The suggested renewable energy system works mainly on solar energy and batteries. Solar photovoltaics is the most economical electricity source and batteries satisfy the night-time electricity demand. In addition to covering India’s electricity demand for power, the system simulation also covers for seawater desalination and synthetic natural gas in three decades.

“The possibility that a country like India could move to a fully renewable electricity system within three decades and do it more economically than the current system, shows that the developing countries can skip the emission intensive phase in their economic development. It is a competitive advantage to not to take the road of the developed world,” says Principal Scientist Pasi Vainikka.

India’s idiosyncratic feature is its monsoon season. The monsoon period in India is the only time of the year when solar power is reduced. In the renewable system the lack of solar power would be compensated with increased wind and hydro resources as well as solar power from less monsoon affected neighbouring regions via power lines. This way the system stays functional during the monsoon season.

The proposed system is cheaper than India’s current system, which runs primarily on coal. The cost of electricity in the renewable system would be 3640 Indian rupees (52 euros) per megawatt-hour (MWh) in 2050 when only the power sector is taken into account. When the demand for seawater desalination and industrial gas sectors are taken into account, the cost is 3220 Indian rupees (46 euros) per MWh. In comparison, the cost of the current system is 57 euros per MWh.

In order to achieve its renewable energy goals, India needs to invest in solar and wind energy technologies. The total investment needed would be around 3380 billion euros.
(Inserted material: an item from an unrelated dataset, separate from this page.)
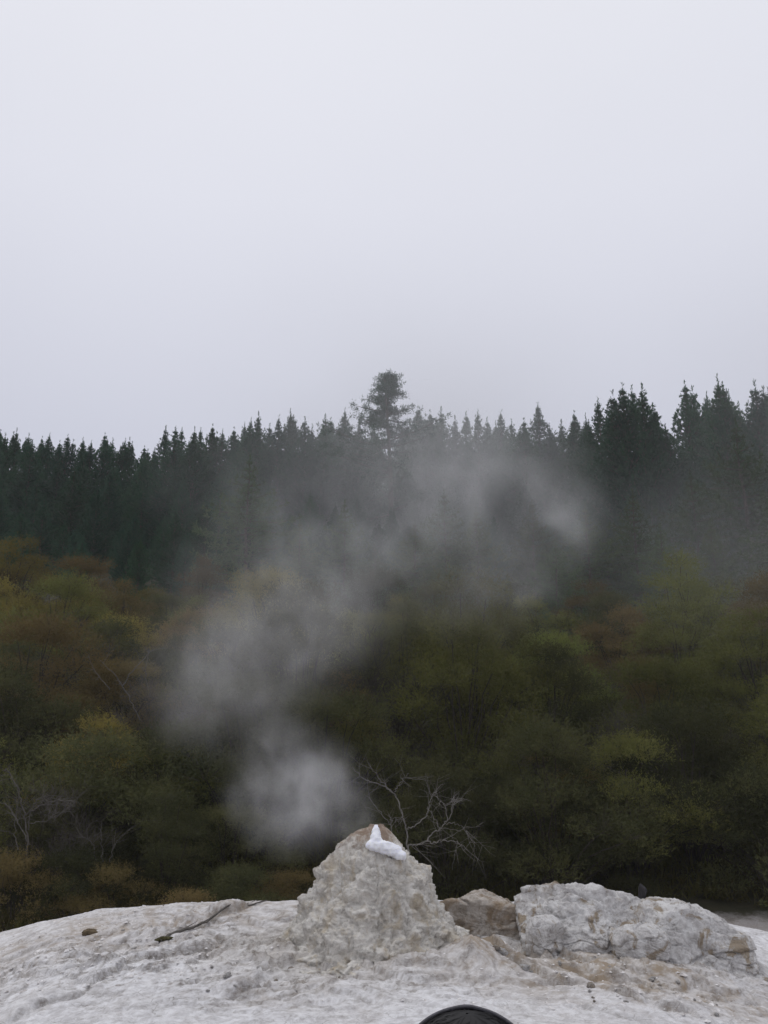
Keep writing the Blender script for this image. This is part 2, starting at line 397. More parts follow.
# ------------------------------------------------------------------ geyser cone
def build_cone():
    prof = [(826, 368, 385), (831, 357, 391), (839, 345, 398), (850, 335, 407), (862, 324, 415), (874, 320, 428), (890, 313, 433), (900, 302, 438), (915, 299, 447),
            (930, 292, 461), (945, 276, 478), (960, 250, 502), (978, 205, 535), (1000, 190, 545)]
    zt = []; xl = []; xr = []
    for py, l, r in prof:
        p = at(l, py, CONE_Y); zt.append(p.z - CONE.z); xl.append(CONE.x - p.x); xr.append(at(r, py, CONE_Y).x - CONE.x)
    zt = np.array(zt[::-1]); xl = np.array(xl[::-1]); xr = np.array(xr[::-1])
    nu, nv = 520, 320
    th = np.linspace(0, 2 * math.pi, nu, endpoint=False)
    zz = np.linspace(zt[0], zt[-1], nv - 40)
    rows = []
    for z in zz:
        l = np.interp(z, zt, xl); r = np.interp(z, zt, xr); m = (l + r) / 2
        ct = np.cos(th); rad = np.where(ct > 0, r, l) * np.abs(ct) ** 1.0 ; 
        yy = np.sin(th) * m * .95
        rows.append(np.stack([np.where(ct > 0, ct * r, ct * l), yy, np.full(nu, z)], 1))
    top = rows[-1]
    for k in range(1, 41):       # rim, then the vent hole going down
        f = k / 40
        s = 1 - .62 * min(1, f * 1.6); dz = .03 * math.sin(min(1, f * 2.2) * math.pi) - .35 * max(0, f - .35) ** 1.0
        rows.append(top * [s, s, 1] + [0, 0, dz])
    V = np.concatenate(rows); F = grid_faces(nu, nv, True)
    ctr = V.copy(); ctr[:, :2] *= 0; ctr[:, 2] -= .5
    d = V - ctr; d /= np.linalg.norm(d, axis=1)[:, None]
    Wp = V + np.stack([fbm(V, 3, 3, off=2), fbm(V, 3, 3, off=12), fbm(V, 3, 3, off=22)], 1) * .12
    up = sstep(-.2, .6, V[:, 2])
    cell = fbm(Wp, 3.1, 3, .5); knob = fbm(Wp, 6.0, 4, .55, ridged=True); fine = fbm(V, 17, 4, .62)
    f1, f2, cid = worley(Wp * [1, 1, 1.25], 4.2, 1.3); g1, g2, gid = worley(Wp, 9.5, 4.1)
    lump = (.42 - f1) * .16 + (cid - .5) * .07 * sstep(0, .2, f2 - f1) + (.4 - g1) * .055 + (gid - .5) * .025
    amp = cell * .07 + (knob - .25) * .05 + fine * .034 + fbm(V, 38, 3, .6, off=6) * .010 + lump * .85 - .022
    amp = amp * (1 + .5 * sstep(.3, -.2, V[:, 2]))
    amp *= .30 + .70 * sstep(1.40, 1.0, V[:, 2])
    V = V + d * amp[:, None]
    # bulges seen on the outline
    for px, py, y, rr, a in ((321, 874, CONE_Y - .1, .10, .07), (427, 872, CONE_Y, .13, .07), (303, 905, CONE_Y - .1, .16, .06), (430, 893, CONE_Y - .1, .1, .05),
                             (445, 935, CONE_Y - .7, .25, .08), (335, 935, CONE_Y - .7, .3, .07)):
        c = np.array(at(px, py, y) - CONE); k = np.exp(-((V - c) ** 2).sum(1) / rr ** 2); V = V + d * (k * a)[:, None]
    o = link('geyser_cone', mesh_np('geyser_cone', V, F, M_cone), loc=CONE)
    tag(o, 'pale knobbly sinter cone of the geyser with a rust brown vent rim', 'geyser cone')
    return o
cone = build_cone()
def build_foam():
    bm = bmesh.new()
    base = at(376, 838, CONE_Y - .32)
    blobs = []
    for pl, r0, r1 in (([(376, 827), (376, 842)], .036, .085), ([(376, 832), (371, 845)], .025, .06), ([(374, 845), (386, 848), (396, 852), (402, 856)], .075, .06), ([(384, 847), (395, 851)], .085, .08)):
        t = np.linspace(0, len(pl) - 1, 9 * (len(pl) - 1))
        for q in t: blobs.append((np.interp(q, range(len(pl)), [k[0] for k in pl]), np.interp(q, range(len(pl)), [k[1] for k in pl]), r0 + (r1 - r0) * q / (len(pl) - 1) + random.uniform(-.006, .006), .95))
    for px, py, r, sz in blobs:
        p = at(px, py, CONE_Y - .24 - (py - 829) * .008) - base
        bmesh.ops.create_icosphere(bm, subdivisions=3, radius=r, matrix=Matrix.Translation(p) @ Matrix.Diagonal((1, 1.2, sz, 1)))
    me = bpy.data.meshes.new('soap_foam'); bm.to_mesh(me); bm.free(); me.materials.append(M_foam)
    o = link('soap_foam', me, loc=base); me.polygons.foreach_set('use_smooth', [True] * len(me.polygons))
    m = o.modifiers.new('remesh', 'REMESH'); m.mode = 'VOXEL'; m.voxel_size = .011; m.use_smooth_shade = True
    m = o.modifiers.new('smooth', 'SMOOTH'); m.iterations = 6
    tx = bpy.data.textures.new('froth', 'CLOUDS'); tx.noise_scale = .05; tx.noise_depth = 3
    m = o.modifiers.new('froth', 'DISPLACE'); m.texture = tx; m.strength = .05; m.mid_level = .5; m.texture_coords = 'LOCAL'
    tag(o, 'bright white peak of foam spilling over the rim of the geyser vent', 'foam')
build_foam()

# ------------------------------------------------------------------ rocks
def rock_mesh(name, rx, ry, rz, mat, seed, cuts=9, amp=.10, sub=7, power=3.0, profile=None):
    r = np.random.default_rng(seed)
    bm = bmesh.new(); bmesh.ops.create_icosphere(bm, subdivisions=sub, radius=1.0)
    V = np.array([v.co[:] for v in bm.verts]); F = np.array([[v.index for v in f.verts] for f in bm.faces]); bm.free()
    V /= (np.abs(V) ** power).sum(1)[:, None] ** (1 / power)
    for _ in range(cuts):
        n = r.normal(size=3); n /= np.linalg.norm(n); dmax = .70 + .25 * r.random()
        k = V @ n - dmax; V = V - np.maximum(k, 0)[:, None] * n * .93
    D = V / np.linalg.norm(V, axis=1)[:, None]
    S = np.array([rx, ry, rz]); V = V * S; off = seed * 3.7
    W = V + np.stack([fbm(V, 3, 3, off=off + 1), fbm(V, 3, 3, off=off + 5), fbm(V, 3, 3, off=off + 9)], 1) * .1
    f1, f2, cid = worley(W * [.8, .8, 2.4], 1.5, off + .3); g1, g2, gid = worley(W * [.8, .8, 2.2], 4.6, off + .7)
    blk = (cid - .5) * 1.5 * sstep(0, .12, f2 - f1) - .55 * sstep(.07, 0, f2 - f1) + (gid - .5) * .40 * sstep(0, .25, g2 - g1) - .15 * sstep(.08, 0, g2 - g1)
    V = V + D * ((fbm(W, 1.6, 3, off=off) * amp + (fbm(W, 4.5, 4, .55, ridged=True, off=off) - .2) * amp * .32 + fbm(V, 13, 5, .65, off=off) * amp * .36 + blk * amp * .75)[:, None])
    if profile is not None:
        xs, hs = profile; V[:, 2] *= np.interp(V[:, 0] / rx, xs, hs)
    return mesh_np(name, V, F, mat)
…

This reflects the strong demand increase from 1720 million MWh in 2015 to about 6200 million MWh in 2050.

People are at the heart of the proposed energy system. The system creates solar self-consumption for end-users such as private households, commercial companies and industry. They are the so-called PV prosumers. They will close the supply gap by creating a more distributed and resilient energy system. Prosumers can contribute to about 15-20 percent of the total electricity demand of India. This may also enable a faster transition to electric vehicles, which is set as an ambitious target by the government.

“Given India’s burgeoning electricity demand and the persistent supply demand gap along with the summer shortages and outages, solar PV prosumers will have a crucial role in enabling the country’s transition to a fully sustainable energy system,” emphasises Professor Christian Breyer.

India would benefit in multiple of ways from the suggested system. Firstly, it would help the country to meet its climate change targets. Secondly, there are also real benefits for people. Moving to a fully renewable system would bring also improvements in health conditions.

“Not to mention benefits from reduced health costs or even substantial reduction of pre-mature deaths due improved air quality,” says researcher Ashish Gulagi.

This is the first time when researchers have been able to demonstrate India’s transition towards 100% renewables in full hourly resolution and high geographic detail.

The research was carried out as a part of the Finnish Solar Revolution research project and the Neo-Carbon Energy research project. Neo-Carbon Energy is one of the Tekes’ strategic research openings carried out in cooperation with Lappeenranta University of Technology LUT, VTT Technical Research Centre of Finland Ltd and University of Turku, Finland Futures Research Centre FFRC.